I hesitate to write about it because the Spiritual Exercises are so unique in Christian history, and relatively few people have ever made them. They are an intensive, strict, thirty day silent retreat, written by St. Ignatius after his nine month experience living in a cave, which he tweaked and refined over a period of decades until his death. Every Jesuit makes the retreat when they enter the Novitiate, and then again about fifteen to twenty years later. Although I love Franciscan, Benedictine, Cistercian, Carmelite, Jewish, and Buddhist spiritualities, I myself am forever a student of Ignatian spirituality because of the profound experience I had making the Exercises. I don’t suggest that people go and make the thirty day retreat, but I do recommend eight day retreats at Jesuit retreat centers to get the flavor of this kind of spirituality.
Basically, as Anthony de Mello explains in this extraordinary book, the Exercises take a person deep into an experience of God, based on intensive meditations on the life of Jesus and St. Ignatius’ rules and guidelines.
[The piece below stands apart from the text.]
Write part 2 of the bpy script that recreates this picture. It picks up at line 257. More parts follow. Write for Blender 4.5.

It’s full immersion, like a deep sea diving experience, like going off on a submarine exploration under the Antarctic for a month, like climbing the Himalayas. You are never the same afterwards. You come back a different person.
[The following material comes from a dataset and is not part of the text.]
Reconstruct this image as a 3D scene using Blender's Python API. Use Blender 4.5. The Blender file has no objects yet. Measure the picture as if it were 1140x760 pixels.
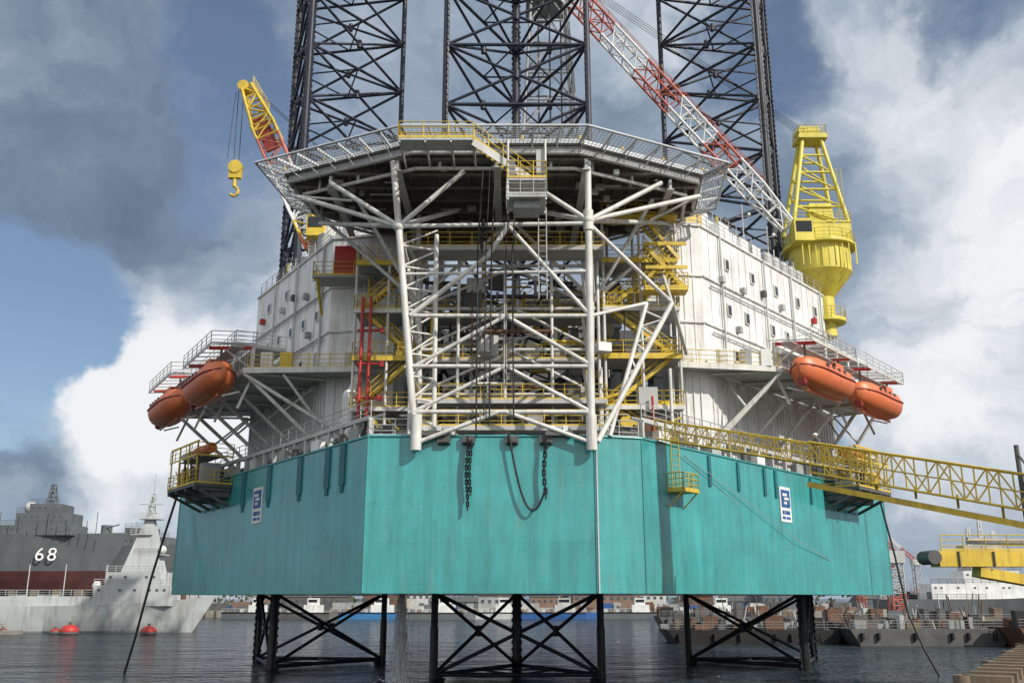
import bpy, math, random
from mathutils import Vector, Matrix
random.seed(7)
V=Vector
scene=bpy.context.scene
EYE=6.3
TILT=math.atan(285/1050)

# ------------------------------------------------------------------ materials
MATS={}
def mat_nodes(name):
    m=bpy.data.materials.new(name); m.use_nodes=True
    nt=m.node_tree; b=nt.nodes['Principled BSDF']
    return m,nt,b
def paint(name,col,rough=0.45,var=0.18,dirt=(0.10,0.06,0.035),dirt_amt=0.25,scale=1.0,bump=0.0,metal=0.0,spec=0.5):
    m,nt,b=mat_nodes(name); N=nt.nodes; L=nt.links
    tc=N.new('ShaderNodeTexCoord')
    n1=N.new('ShaderNodeTexNoise'); n1.inputs['Scale'].default_value=0.6*scale; n1.inputs['Detail'].default_value=3
    L.new(tc.outputs['Object'],n1.inputs['Vector'])
    mp=N.new('ShaderNodeMapping'); mp.inputs['Scale'].default_value=(1.6*scale,1.6*scale,0.14*scale)
    L.new(tc.outputs['Object'],mp.inputs['Vector'])
    n2=N.new('ShaderNodeTexNoise'); n2.inputs['Scale'].default_value=1.5; n2.inputs['Detail'].default_value=5; n2.inputs['Roughness'].default_value=0.7
    L.new(mp.outputs[0],n2.inputs['Vector'])
    r1=N.new('ShaderNodeMapRange'); r1.inputs[1].default_value=0.3; r1.inputs[2].default_value=0.7; r1.inputs[3].default_value=1-var; r1.inputs[4].default_value=1+var*0.5
    L.new(n1.outputs[0],r1.inputs[0])
    mul=N.new('ShaderNodeVectorMath'); mul.operation='SCALE'; mul.inputs[0].default_value=col
    L.new(r1.outputs[0],mul.inputs['Scale'])
    r2=N.new('ShaderNodeMapRange'); r2.inputs[1].default_value=0.50; r2.inputs[2].default_value=0.74; r2.inputs[3].default_value=0; r2.inputs[4].default_value=dirt_amt
    L.new(n2.outputs[0],r2.inputs[0])
    mx=N.new('ShaderNodeMix'); mx.data_type='RGBA'; mx.inputs[7].default_value=(*dirt,1)
    L.new(r2.outputs[0],mx.inputs[0]); L.new(mul.outputs[0],mx.inputs[6])
    L.new(mx.outputs[2],b.inputs['Base Color'])
    rr=N.new('ShaderNodeMapRange'); rr.inputs[3].default_value=rough*0.75; rr.inputs[4].default_value=min(1,rough*1.35)
    L.new(n1.outputs[0],rr.inputs[0]); L.new(rr.outputs[0],b.inputs['Roughness'])
    b.inputs['Metallic'].default_value=metal
    b.inputs['Specular IOR Level'].default_value=spec
    if bump>0:
        n3=N.new('ShaderNodeTexNoise'); n3.inputs['Scale'].default_value=2.2*scale; n3.inputs['Detail'].default_value=2
        L.new(tc.outputs['Object'],n3.inputs['Vector'])
        bp=N.new('ShaderNodeBump'); bp.inputs['Strength'].default_value=bump; bp.inputs['Distance'].default_value=0.05
        L.new(n3.outputs[0],bp.inputs['Height']); L.new(bp.outputs[0],b.inputs['Normal'])
    MATS[name]=m; return m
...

Actually, that doesn’t explain it at all. It’s an experience of God, theoretically a total transformation which should lead the retreatant to give his or her life entirely for God through the service of humanity according to the life of Jesus. The fact that you can’t speak to anyone, receive mail, talk on the phone, watch TV, peruse the paper, or read a book is just the beginning. Each day, you make five one-hour prayer periods, as well as attend liturgy, reflect on your prayer, and meet with your spiritual director. Because of Ignatius’ astute meditations, you are quickly brought to a deeper understanding of your self, your God, and the call and way of Jesus.
The Exercises are broken down into four sections, which St. Ignatius calls “weeks.” As de Mello explains, the original book simply cannot be read. It’s like a cook book; it makes no sense whatsoever. It has to be experienced. In fact, the Spiritual Exercises is really a handbook for the spiritual director, not for the retreatant. The overall goal is to transform the person completely into a passionate servant of God and apostle for Jesus.
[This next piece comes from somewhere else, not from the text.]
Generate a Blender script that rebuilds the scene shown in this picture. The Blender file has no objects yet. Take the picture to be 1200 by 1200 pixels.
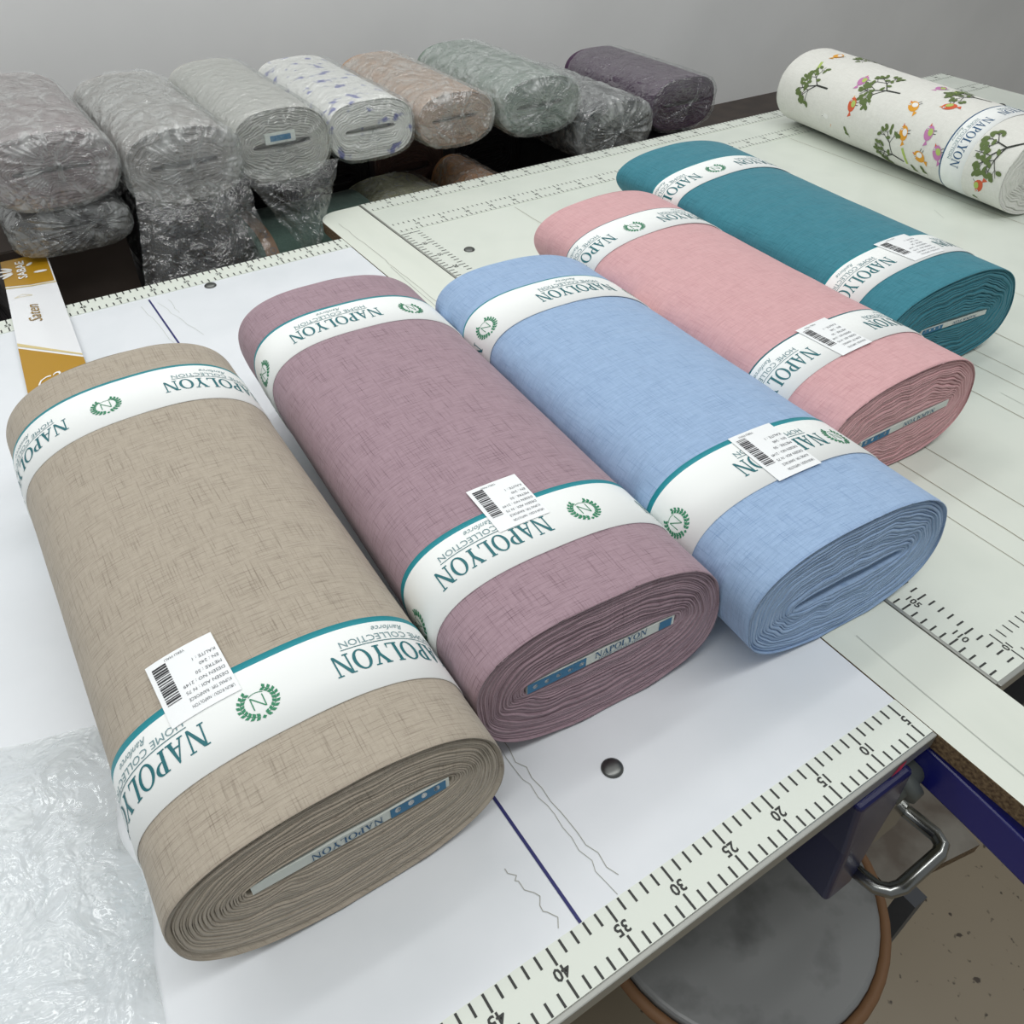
import bpy, bmesh, math, random
from mathutils import Vector, Matrix, noise
random.seed(7)
SC = bpy.context.scene
COL = SC.collection
T = 0.85                      # height of the cutting table tops above the floor
PI = math.pi

# ------------------------------------------------------------------ helpers
def lin(c):
    return tuple(((x/255)/12.92 if x/255 <= .04045 else ((x/255+.055)/1.055)**2.4) for x in c)

class NT:
    def __init__(s, name):
        s.m = bpy.data.materials.new(name); s.m.use_nodes = True
        s.t = s.m.node_tree; s.n = s.t.nodes; s.l = s.t.links
        s.b = s.n['Principled BSDF']; s.out = s.n['Material Output']
    def add(s, kind, **kw):
        n = s.n.new(kind)
        for k, v in kw.items():
            if k.startswith('i_'): n.inputs[k[2:].replace('_', ' ')].default_value = v
            else: setattr(n, k, v)
        return n
    def link(s, a, b): s.l.new(a, b)

def plain(name, rgb, rough=.5, metal=0, spec=.5, coat=0):
    k = NT(name); k.b.inputs['Base Color'].default_value = (*lin(rgb), 1)
    k.b.inputs['Roughness'].default_value = rough; k.b.inputs['Metallic'].default_value = metal
    k.b.inputs['Specular IOR Level'].default_value = spec; k.b.inputs['Coat Weight'].default_value = coat
    return k.m

def mottled(name, rgb, rgb2, scale=30, rough=.5, lo=.4, hi=.7, bump=0, metal=0, stretch=(1, 1, 1), detail=4, spec=.5):
    k = NT(name); tc = k.add('ShaderNodeTexCoord'); mp = k.add('ShaderNodeMapping'); mp.inputs['Scale'].default_value = stretch
    k.link(tc.outputs['Object'], mp.inputs['Vector'])
    nz = k.add('ShaderNodeTexNoise', i_Scale=scale, i_Detail=detail); k.link(mp.outputs[0], nz.inputs['Vector'])
    r = k.add('ShaderNodeMapRange'); r.inputs['From Min'].default_value = lo; r.inputs['From Max'].default_value = hi
    k.link(nz.outputs['Fac'], r.inputs['Value'])
    mx = k.add('ShaderNodeMix', data_type='RGBA'); mx.inputs['A'].default_value = (*lin(rgb), 1); mx.inputs['B'].default_value = (*lin(rgb2), 1)
    k.link(r.outputs[0], mx.inputs['Factor']); k.link(mx.outputs['Result'], k.b.inputs['Base Color'])
    k.b.inputs['Roughness'].default_value = rough; k.b.inputs['Metallic'].default_value = metal
    k.b.inputs['Specular IOR Level'].default_value = spec
    if bump:
        bp = k.add('ShaderNodeBump', i_Strength=bump, i_Distance=.002); k.link(nz.outputs['Fac'], bp.inputs['Height']); k.link(bp.outputs[0], k.b.inputs['Normal'])
    return k.m

def fabric(name, rgb, dark, lineamt=.55, light=None, wrinkle=.25):
    """woven linen-look cloth: crossing broken threads laid out along the UVs (metres)"""
    k = NT(name); uv = k.add('ShaderNodeUVMap')
    def streak(su, sv, lo, hi, off):
        mp = k.add('ShaderNodeMapping'); mp.inputs['Scale'].default_value = (su, sv, 1); mp.inputs['Location'].default_value = (off, off*.7, 0)
        k.link(uv.outputs[0], mp.inputs['Vector'])
        n = k.add('ShaderNodeTexNoise', i_Scale=1.0, i_Detail=2.5, i_Roughness=.6); k.link(mp.outputs[0], n.inputs['Vector'])
        r = k.add('ShaderNodeMapRange'); r.inputs['From Min'].default_value = lo; r.inputs['From Max'].default_value = hi
        k.link(n.outputs['Fac'], r.inputs['Value']); return r.outputs[0]
    a = streak(38, 1050, .52, .78, 0); b = streak(820, 26, .55, .80, 31); g = streak(950, 1300, .3, .72, 5)
    g2 = streak(90, 420, .3, .72, 9); h2 = streak(330, 60, .3, .72, 14)
    mx = k.add('ShaderNodeMath', operation='MAXIMUM'); k.link(a, mx.inputs[0]); k.link(b, mx.inputs[1]); mx.operation = 'ADD'; mx.use_clamp = True
    ml = k.add('ShaderNodeMath', operation='MULTIPLY'); k.link(mx.outputs[0], ml.inputs[0]); ml.inputs[1].default_value = lineamt
    light = light or tuple(min(255, c+11) for c in rgb)
    c0 = k.add('ShaderNodeMix', data_type='RGBA'); c0.inputs['A'].default_value = (*lin(light), 1)
    mid = tuple(max(0, c-9) for c in rgb); c0.inputs['B'].default_value = (*lin(mid), 1)
    av = k.add('ShaderNodeMath', operation='ADD'); k.link(g, av.inputs[0]); k.link(g2, av.inputs[1])
    av2 = k.add('ShaderNodeMath', operation='ADD'); k.link(av.outputs[0], av2.inputs[0]); k.link(h2, av2.inputs[1])
    hf = k.add('ShaderNodeMath', operation='MULTIPLY'); k.link(av2.outputs[0], hf.inputs[0]); hf.inputs[1].default_value = .333
    k.link(hf.outputs[0], c0.inputs['Factor'])
    c1 = k.add('ShaderNodeMix', data_type='RGBA'); k.link(c0.outputs['Result'], c1.inputs['A']); c1.inputs['B'].default_value = (*lin(dark), 1)
    k.link(ml.outputs[0], c1.inputs['Factor']); k.link(c1.outputs['Result'], k.b.inputs['Base Color'])
    w = streak(14, 28, .3, .75, 3)
    hs = k.add('ShaderNodeMath', operation='MULTIPLY_ADD'); k.link(w, hs.inputs[0]); hs.inputs[1].default_value = 5; k.link(ml.outputs[0], hs.inputs[2])
    bp = k.add('ShaderNodeBump', i_Strength=wrinkle, i_Distance=.0016); k.link(hs.outputs[0], bp.inputs['Height']); k.link(bp.outputs[0], k.b.inputs['Normal'])
    k.b.inputs['Roughness'].default_value = .9; k.b.inputs['Specular IOR Level'].default_value = .15
    k.b.inputs['Sheen Weight'].default_value = .15
    return k.m

def film(name, base=.05, edge=.5, tint=(226, 230, 228), scale=40, bump=.9, haze=.3, haze_lo=.5, rough=.10, stretch=(1, 1, 1)):
    """clear polythene film: see-through, glinting creases, whitish haze where it is gathered"""
    k = NT(name); k.n.remove(k.b)
    tc = k.add('ShaderNodeTexCoord'); mp = k.add('ShaderNodeMapping'); mp.inputs['Scale'].default_value = stretch; k.link(tc.outputs['Object'], mp.inputs['Vector'])
    n0 = k.add('ShaderNodeTexNoise', i_Scale=scale*.6, i_Detail=3, i_Distortion=1.5); k.link(mp.outputs[0], n0.inputs['Vector'])
    n1 = k.add('ShaderNodeTexNoise', i_Scale=scale*2, i_Detail=2, i_Distortion=.8); n1.noise_type = 'RIDGED_MULTIFRACTAL'; k.link(mp.outputs[0], n1.inputs['Vector'])
    n2 = k.add('ShaderNodeTexNoise', i_Scale=scale*.35, i_Detail=4, i_Distortion=2.5); k.link(mp.outputs[0], n2.inputs['Vector'])
    ad = k.add('ShaderNodeMath', operation='MULTIPLY_ADD'); k.link(n1.outputs['Fac'], ad.inputs[0]); ad.inputs[1].default_value = .20; k.link(n0.outputs['Fac'], ad.inputs[2])
    bp = k.add('ShaderNodeBump', i_Strength=bump, i_Distance=.012); k.link(ad.outputs[0], bp.inputs['Height'])
    tr = k.add('ShaderNodeBsdfTransparent'); tr.inputs['Color'].default_value = (.97, .98, .98, 1)
    gl = k.add('ShaderNodeBsdfGlossy', i_Roughness=rough); gl.inputs['Color'].default_value = (1, 1, 1, 1); k.link(bp.outputs[0], gl.inputs['Normal'])
    df = k.add('ShaderNodeBsdfDiffuse'); df.inputs['Color'].default_value = (*lin(tint), 1); k.link(bp.outputs[0], df.inputs['Normal'])
    tl = k.add('ShaderNodeBsdfTranslucent'); tl.inputs['Color'].default_value = (*lin(tint), 1)
    dt = k.add('ShaderNodeMixShader'); dt.inputs[0].default_value = .4; k.link(df.outputs[0], dt.inputs[1]); k.link(tl.outputs[0], dt.inputs[2])
    lw = k.add('ShaderNodeLayerWeight', i_Blend=.3); k.link(bp.outputs[0], lw.inputs['Normal'])
    r = k.add('ShaderNodeMapRange'); k.link(lw.outputs['Facing'], r.inputs['Value']); r.inputs['To Min'].default_value = base; r.inputs['To Max'].default_value = edge
    hz = k.add('ShaderNodeMapRange'); k.link(n2.outputs['Fac'], hz.inputs['Value']); hz.inputs['From Min'].default_value = haze_lo-.12; hz.inputs['From Max'].default_value = haze_lo+.25
    hz.inputs['To Min'].default_value = haze*.15; hz.inputs['To Max'].default_value = haze
    m1 = k.add('ShaderNodeMixShader'); k.link(hz.outputs[0], m1.inputs[0]); k.link(tr.outputs[0], m1.inputs[1]); k.link(dt.outputs[0], m1.inputs[2])
    m2 = k.add('ShaderNodeMixShader'); k.link(r.outputs[0], m2.inputs[0]); k.link(m1.outputs[0], m2.inputs[1]); k.link(gl.outputs[0], m2.inputs[2])
    k.link(m2.outputs[0], k.out.inputs['Surface']); return k.m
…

Reading de Mello’s great manuscript took me back to my own deep experience of God in the Exercises, when I was a Jesuit novice in 1983, and later as a Jesuit tertian in 1997. The Exercises, and the challenge to live this experience for the rest of one’s life, put the problems of life and the world in perspective—from the hustle and bustle of daily life to the global crises of war, poverty and nuclear weapons to the failures and sins of church and state—all within the long haul view of God, our journey to God and the call to live totally for God. Indeed, that’s the goal of the Exercises, the goal of life itself and all we do for peace and justice: God. Period.
For those who have made the Exercises or are interested in Jesuit Spirituality or just interested in deeper avenues to God, Anthony de Mello’s book will be a revelation, certainly a great affirmation. He takes the reader through St. Ignatius’ four weeks, and offers his reflections and comments along the way. But he is such a genius, his simple observations seem so obvious, that reading his book makes you feel like a spiritual novice being whacked on the head with a bamboo stick by your Zen master. de Mello is one of the great spiritual masters of our time, and his insights are so simple, so clear, so challenging, that they snap you out of your daydream life and wake you up to the real world, that is, life with God. This is his masterpiece.
Seek God Everywhere outlines the basics of Ignatian spirituality with a modern sensibility and Indian twist. While the point is “a crash program for centering our hearts on God,” “moving the center of gravity of our hearts onto Christ,” enjoying the consolation, peace and quiet of life in Christ, de Mello asserts that prayer is hard work. Who says that these days? The retreat is work, and daily prayer is work, he insists. We must keep to our schedule, show up, and devote ourselves to God. I am reminded of the book of Wisdom: “If you want to know God, prepare yourself for an ordeal.”
He walks us through the Exercises, discussing the Principle and Foundation (the life mission to love and serve God), God’s unconditional love of us, the need to face our sins and selfish rejection of God, and then the call to follow Jesus, to understand his way versus the way of the world, and to journey with him to his crucifixion and resurrection, so that in the end, we identify ourselves completely with Jesus, even losing ourselves in him as St. Paul will urges.
De Mello explains how Ignatius wants us to love and serve God the way God wants us to, not the way we want to—a subtle—and painful—difference. “If prayer is really what it should be, it is a painful experience,” de Mello writes at one point, “because we are reporting for orders. That is the way a person encounters God, the God of the Bible.”
His reflections on the conclusion of the retreat are brilliant–how we are to be people of resurrection, contemplatives in action, people of universal love, selfless service, who pour out our lives for suffering humanity. He urges us to show more evidence of “the quality of resurrection life,” and points to Mahatma Gandhi as our Christian model. “He was always cheerful, peaceful, even humorous and very serene, and he led a crucified existence.” I have always secretly thought this, but never said it publicly: Gandhi lived Jesuit spirituality better than anyone. Indeed, I think the Jesuits were meant to be an army of Gandhian satyragrahis. (Alas, it has not turned out that way!)
Many activists I know study Merton and Thich Nhat Hanh, and rightly so, for their wisdom. But I have always thought that their holy writings were intended first of all for monks and monastic communities, and few of us are monks. Ignatian spirituality, on the other hand, right from the beginning, was intended for activists—for people pushed into the world to disarm and transform the world as God’s servants of love, peace and justice.
I wish more peace and justice activists would study and experiment with Ignatian spirituality because I think it will give them a spiritual framework better suited for their life work. Though I barely understand it, it still makes the most sense for me. Anthony de Mello’s new book will help anyone engaged in the work of peace and justice to center their hearts in God, root their work in radical discipleship to Jesus, and discover a new freedom that is out of this world. I highly recommend it.